In the 1960’s, the disk jockeys at WHOT were known as “the Good Guys.” To this day, we all remember Boots Bell’s “Yes indeedie-doodie-daddy. Have yourself a happy…” or Johnny Kay’s morning broadcasts of the school lunch menus or shouting “Run, Bambi, run!” at the beginning of deer hunting season. Some of us remember Jerry Starr, Smoochie Causey, George Barry, and A.C. McCullough. He may not have been as memorable, but perhaps the mainstay of WHOT was Dick Thompson.

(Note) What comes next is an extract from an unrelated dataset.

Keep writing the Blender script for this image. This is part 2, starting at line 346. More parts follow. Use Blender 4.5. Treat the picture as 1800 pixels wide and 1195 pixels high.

Dick Thompson was born in nearby Oil City, Pennsylvania in 1928. He got his start in radio when he hosted a program as a high school senior in Oil City. He had two stints in the army with
Armed Services Radio in Korea (Boots Bell was also a Korean war vet with a Purple Heart). Thompson briefly attended Grove City College between his two tours of duty.

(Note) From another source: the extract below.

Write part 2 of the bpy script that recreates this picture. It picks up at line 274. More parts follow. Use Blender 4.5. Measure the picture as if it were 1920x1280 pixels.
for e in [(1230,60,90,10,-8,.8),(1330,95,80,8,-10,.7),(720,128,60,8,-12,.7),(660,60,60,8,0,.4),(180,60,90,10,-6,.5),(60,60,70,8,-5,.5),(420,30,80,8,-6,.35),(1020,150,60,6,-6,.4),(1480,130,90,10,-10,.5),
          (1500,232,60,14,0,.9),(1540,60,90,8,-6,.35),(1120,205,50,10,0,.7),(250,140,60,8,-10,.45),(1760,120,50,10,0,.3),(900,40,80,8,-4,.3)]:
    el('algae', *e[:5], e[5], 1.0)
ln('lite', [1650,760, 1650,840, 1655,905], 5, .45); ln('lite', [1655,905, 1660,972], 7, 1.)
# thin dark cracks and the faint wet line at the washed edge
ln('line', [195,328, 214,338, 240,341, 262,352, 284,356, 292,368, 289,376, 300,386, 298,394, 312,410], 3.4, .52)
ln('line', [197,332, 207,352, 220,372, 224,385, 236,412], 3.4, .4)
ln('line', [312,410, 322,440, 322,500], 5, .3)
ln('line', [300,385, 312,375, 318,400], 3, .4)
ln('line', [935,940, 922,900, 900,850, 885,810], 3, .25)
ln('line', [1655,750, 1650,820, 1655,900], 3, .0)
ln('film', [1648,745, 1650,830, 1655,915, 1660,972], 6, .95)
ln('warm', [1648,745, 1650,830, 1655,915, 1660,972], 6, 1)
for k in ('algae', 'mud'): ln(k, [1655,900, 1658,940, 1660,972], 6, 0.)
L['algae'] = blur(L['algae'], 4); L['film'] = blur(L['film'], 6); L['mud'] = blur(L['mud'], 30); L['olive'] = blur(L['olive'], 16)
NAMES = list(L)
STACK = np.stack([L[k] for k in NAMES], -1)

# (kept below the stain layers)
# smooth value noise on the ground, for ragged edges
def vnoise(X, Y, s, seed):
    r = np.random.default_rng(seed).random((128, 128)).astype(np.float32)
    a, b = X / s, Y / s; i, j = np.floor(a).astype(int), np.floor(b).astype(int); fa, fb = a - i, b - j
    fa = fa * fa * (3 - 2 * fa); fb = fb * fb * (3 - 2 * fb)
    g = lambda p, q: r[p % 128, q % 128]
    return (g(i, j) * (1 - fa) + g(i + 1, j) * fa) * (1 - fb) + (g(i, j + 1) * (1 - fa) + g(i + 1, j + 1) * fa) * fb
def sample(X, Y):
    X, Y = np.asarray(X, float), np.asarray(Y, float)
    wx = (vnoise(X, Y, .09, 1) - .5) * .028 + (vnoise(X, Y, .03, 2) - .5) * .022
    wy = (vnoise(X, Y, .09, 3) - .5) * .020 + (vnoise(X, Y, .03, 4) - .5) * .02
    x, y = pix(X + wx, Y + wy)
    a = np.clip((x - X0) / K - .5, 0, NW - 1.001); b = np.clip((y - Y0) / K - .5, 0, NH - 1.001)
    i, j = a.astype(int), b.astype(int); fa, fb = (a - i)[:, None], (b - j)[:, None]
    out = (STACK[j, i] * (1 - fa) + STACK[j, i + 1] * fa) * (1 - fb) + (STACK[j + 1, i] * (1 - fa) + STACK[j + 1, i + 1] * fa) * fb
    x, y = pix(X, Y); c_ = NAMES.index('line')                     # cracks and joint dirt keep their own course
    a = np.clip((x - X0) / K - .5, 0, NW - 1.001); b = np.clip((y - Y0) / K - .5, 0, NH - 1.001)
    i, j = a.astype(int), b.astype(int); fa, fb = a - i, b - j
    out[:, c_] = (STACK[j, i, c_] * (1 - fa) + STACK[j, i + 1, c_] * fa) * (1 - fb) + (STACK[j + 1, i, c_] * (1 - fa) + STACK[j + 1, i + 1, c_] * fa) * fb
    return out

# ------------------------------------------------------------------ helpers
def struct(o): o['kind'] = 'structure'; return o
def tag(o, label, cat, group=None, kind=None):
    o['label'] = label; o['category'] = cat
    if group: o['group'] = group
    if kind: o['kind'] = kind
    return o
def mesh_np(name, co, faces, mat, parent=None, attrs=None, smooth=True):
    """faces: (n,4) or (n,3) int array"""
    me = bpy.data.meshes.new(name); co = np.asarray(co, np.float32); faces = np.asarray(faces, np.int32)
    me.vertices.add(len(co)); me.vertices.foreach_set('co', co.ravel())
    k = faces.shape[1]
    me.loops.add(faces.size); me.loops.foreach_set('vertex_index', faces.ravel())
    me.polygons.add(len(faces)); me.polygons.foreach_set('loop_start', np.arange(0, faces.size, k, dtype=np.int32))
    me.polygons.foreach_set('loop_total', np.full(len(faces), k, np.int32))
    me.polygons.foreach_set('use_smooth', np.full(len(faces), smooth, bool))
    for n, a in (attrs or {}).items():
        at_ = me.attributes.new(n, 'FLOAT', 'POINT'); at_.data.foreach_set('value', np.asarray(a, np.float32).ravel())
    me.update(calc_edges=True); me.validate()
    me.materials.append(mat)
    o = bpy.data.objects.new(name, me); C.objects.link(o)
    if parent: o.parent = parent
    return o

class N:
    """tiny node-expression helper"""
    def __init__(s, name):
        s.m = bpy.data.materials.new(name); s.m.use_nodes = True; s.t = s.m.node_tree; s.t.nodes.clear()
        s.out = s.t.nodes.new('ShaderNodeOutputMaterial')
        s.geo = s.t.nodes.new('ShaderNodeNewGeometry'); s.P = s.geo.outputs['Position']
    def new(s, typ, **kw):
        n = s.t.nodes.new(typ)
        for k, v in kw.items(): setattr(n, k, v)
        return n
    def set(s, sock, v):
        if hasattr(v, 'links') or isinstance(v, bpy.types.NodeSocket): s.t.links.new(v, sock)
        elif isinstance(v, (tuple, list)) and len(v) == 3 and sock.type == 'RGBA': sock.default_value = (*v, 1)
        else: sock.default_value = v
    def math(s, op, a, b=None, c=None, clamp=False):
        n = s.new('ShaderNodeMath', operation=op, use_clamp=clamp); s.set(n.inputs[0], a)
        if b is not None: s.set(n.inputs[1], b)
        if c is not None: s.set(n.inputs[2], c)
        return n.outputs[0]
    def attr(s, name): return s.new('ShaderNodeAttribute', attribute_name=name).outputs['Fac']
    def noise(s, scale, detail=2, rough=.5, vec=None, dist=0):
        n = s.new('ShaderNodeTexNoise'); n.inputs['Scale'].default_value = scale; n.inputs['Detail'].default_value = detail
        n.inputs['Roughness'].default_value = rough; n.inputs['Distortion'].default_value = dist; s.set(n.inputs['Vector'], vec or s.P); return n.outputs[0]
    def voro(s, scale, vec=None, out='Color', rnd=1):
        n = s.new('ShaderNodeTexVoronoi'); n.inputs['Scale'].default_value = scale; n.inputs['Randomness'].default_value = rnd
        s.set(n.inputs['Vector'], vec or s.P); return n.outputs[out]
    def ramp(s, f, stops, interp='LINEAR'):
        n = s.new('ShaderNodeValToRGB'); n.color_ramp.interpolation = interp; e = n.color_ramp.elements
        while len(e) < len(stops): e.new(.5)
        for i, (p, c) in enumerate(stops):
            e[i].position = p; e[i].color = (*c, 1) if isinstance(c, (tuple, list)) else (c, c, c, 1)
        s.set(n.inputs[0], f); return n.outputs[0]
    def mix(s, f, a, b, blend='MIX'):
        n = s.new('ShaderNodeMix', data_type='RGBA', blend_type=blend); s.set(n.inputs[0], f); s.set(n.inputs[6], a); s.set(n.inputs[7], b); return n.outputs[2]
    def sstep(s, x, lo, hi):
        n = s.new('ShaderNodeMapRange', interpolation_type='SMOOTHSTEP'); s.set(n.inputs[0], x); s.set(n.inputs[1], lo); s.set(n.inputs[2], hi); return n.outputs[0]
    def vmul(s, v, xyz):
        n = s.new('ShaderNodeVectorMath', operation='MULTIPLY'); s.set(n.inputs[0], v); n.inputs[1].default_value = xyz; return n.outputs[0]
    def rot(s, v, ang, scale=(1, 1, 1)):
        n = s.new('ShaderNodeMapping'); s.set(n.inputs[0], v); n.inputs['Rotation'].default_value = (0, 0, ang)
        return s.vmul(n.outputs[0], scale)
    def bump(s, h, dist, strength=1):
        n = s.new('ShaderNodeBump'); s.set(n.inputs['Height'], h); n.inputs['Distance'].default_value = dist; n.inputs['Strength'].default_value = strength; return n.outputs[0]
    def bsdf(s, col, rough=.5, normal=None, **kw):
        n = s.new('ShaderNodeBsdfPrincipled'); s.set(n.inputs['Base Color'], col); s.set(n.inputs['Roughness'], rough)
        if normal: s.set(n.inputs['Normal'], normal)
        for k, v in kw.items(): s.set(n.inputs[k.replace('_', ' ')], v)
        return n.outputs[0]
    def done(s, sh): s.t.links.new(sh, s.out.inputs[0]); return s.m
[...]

He got back into radio when he came home. Later he moved to California, where he met his wife Sherry and worked for a time with Regis Philbin a newscaster at KSON-AM, where Thompson was working as program director. He also worked at radio stations in Erie, Pennsylvania, and Columbus, Ohio.

He was one of the early disk jockeys at WHOT, coming to Youngstown in 1958 when the station was a daytime only station at 1570 AM. He was soon joined by Johnny Kay and with the explosion of rock ‘n’ roll, they headed up one of the top 40 stations in the country. Boots Bell came in 1959.

As others joined the station, he took on more of a management role as program director. He still filled program slots in the day and on weekends. He also became “Big Al Knight” when WHOT started broadcasting 24 hours. Thompson recorded these programs, which ran from 12 to 6 am, saving the station from hiring another DJ. For many of us who stayed up, or were out late with the radio on, this is when we listened to Dick Thompson (and not all of us knew it). Thomas John, a later program director at the station said of him, “He did everything. It was fascinating to go by his office because you never know who would be in there.”

He worked at WHOT for 35 years. After a couple of years in retirement, he and his friend Johnny Kay teamed up once more in 1995 to do work together at WNIO and later WSOM, retiring once more in 2007. Johnny Kay passed away in December 2014. Thompson outlived his friend by a few years, dying at age 89 in November 2017.

While these voices no longer fill the Youngstown airwaves, you can listen to Dick Thompson as Big Al Knight on this clip from January 1, 1973:

He truly was one of the “Good Guys.”

One thought on “Growing Up in Working Class Youngstown — Dick Thompson, WHOT Good Guy

  1. My memory is that WHOT was live ( or maybe claimed to be live ) overnight on Christmas Eve, I think every year. I’d love to know if the memory is true and the reason why. Any ideas?